Four key behaviors of effective principals according to the research


[05:09] We spent months and months culling through these studies and trying to come up with what were the studies that we could really lean on in terms of making that connection and what could we learn from them about. Those domains of behavior that seemed to be linked most clearly to better outcomes for kids. And so we identified four of those. And so we call those engaging and instructionally focused interactions with teachers, building a productive climate, facilitating collaboration and professional learning community, and managing personnel and resources strategically.
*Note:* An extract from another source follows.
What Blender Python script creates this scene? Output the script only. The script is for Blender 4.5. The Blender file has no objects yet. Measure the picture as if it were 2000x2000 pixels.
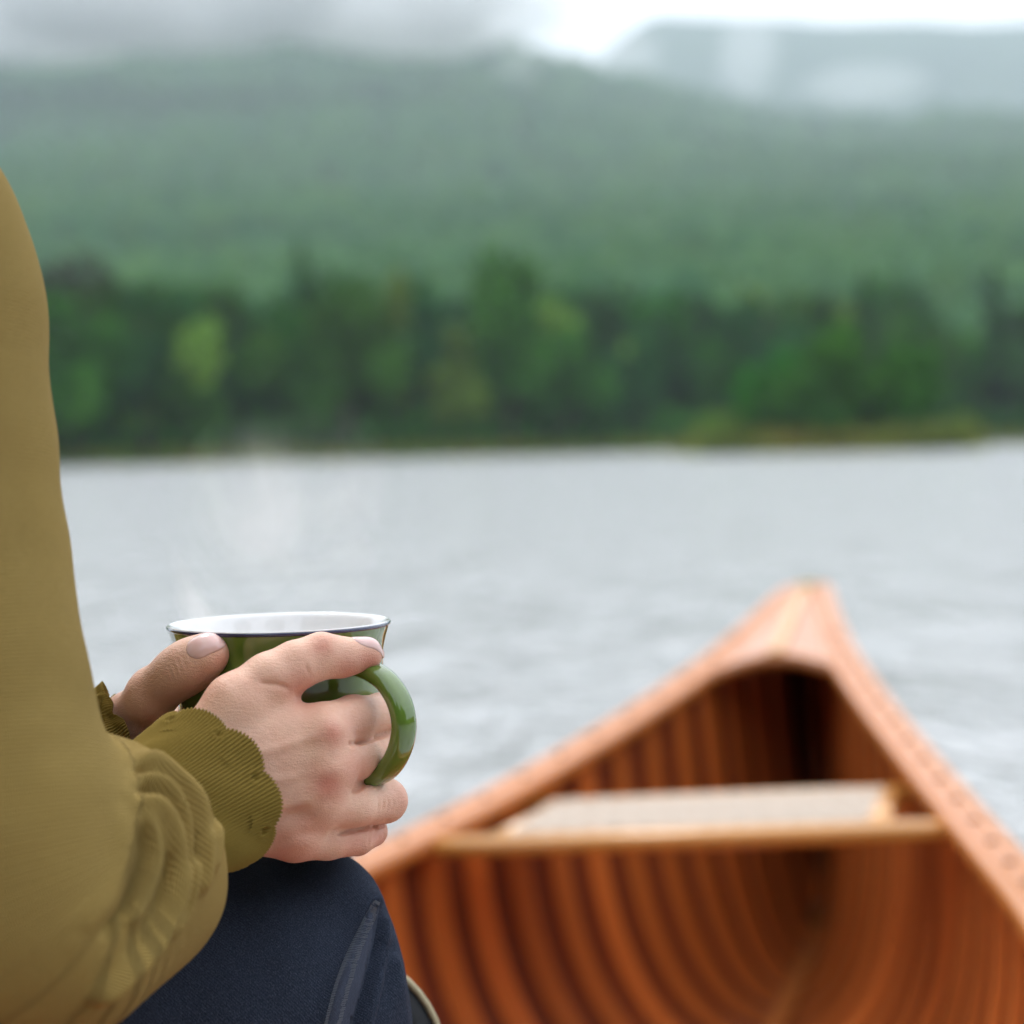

The equity lens opens an opportunity for self-reflection


[11:37] The equity lens idea is the idea that principals should be driving their schools towards more equitable outcomes for marginalized and non-marginalized students in their schools, which means that their work in these 4 domains of practice have to reflect that priority. And we liked the metaphor of the lens because it emphasizes a perspective on the broader work. So, as a principal, I'm working to build a productive climate for my building. But that means a productive climate for all kids, right? Regardless of background. So, how am I ensuring that students, regardless of who they are and what they come to school with and what their identity characteristics are and so forth, how are all of those kids experiencing those levels of trust and care and self efficacy, you know, those goals that I have for a productive climate? And so that's the lens idea. So I'm all kids in mind, climate is not just the typical kid or the average kid or the kid who I see the most often. It's a productive climate for kids regardless of their background.


Leadership expectations are often set beyond realistic human capabilities.


[16:20] I think a challenge we have in the field of educational leadership is that the standards that we set for what we expect of school leaders is very high. Sometimes I think we're expecting superhumans, not real humans. And if standards are aspirational, right? And some part of what you do when you write down a standard is you're giving a person something to aspire to. And I think that's important. I do think, though, that when you're having to train and prepare on so many different dimensions at once, that it can lead that preparation for the candidate even to feel unfocused. Like, there's so much I have to learn and I don't understand on what timeline I need each one of these things. And so, what I hope our results can do bring a little bit of focus to where we can start as we're trying to provide people with a set of skills and capacities that they need to enter leadership. And be as successful as they can be right at the beginning of the career.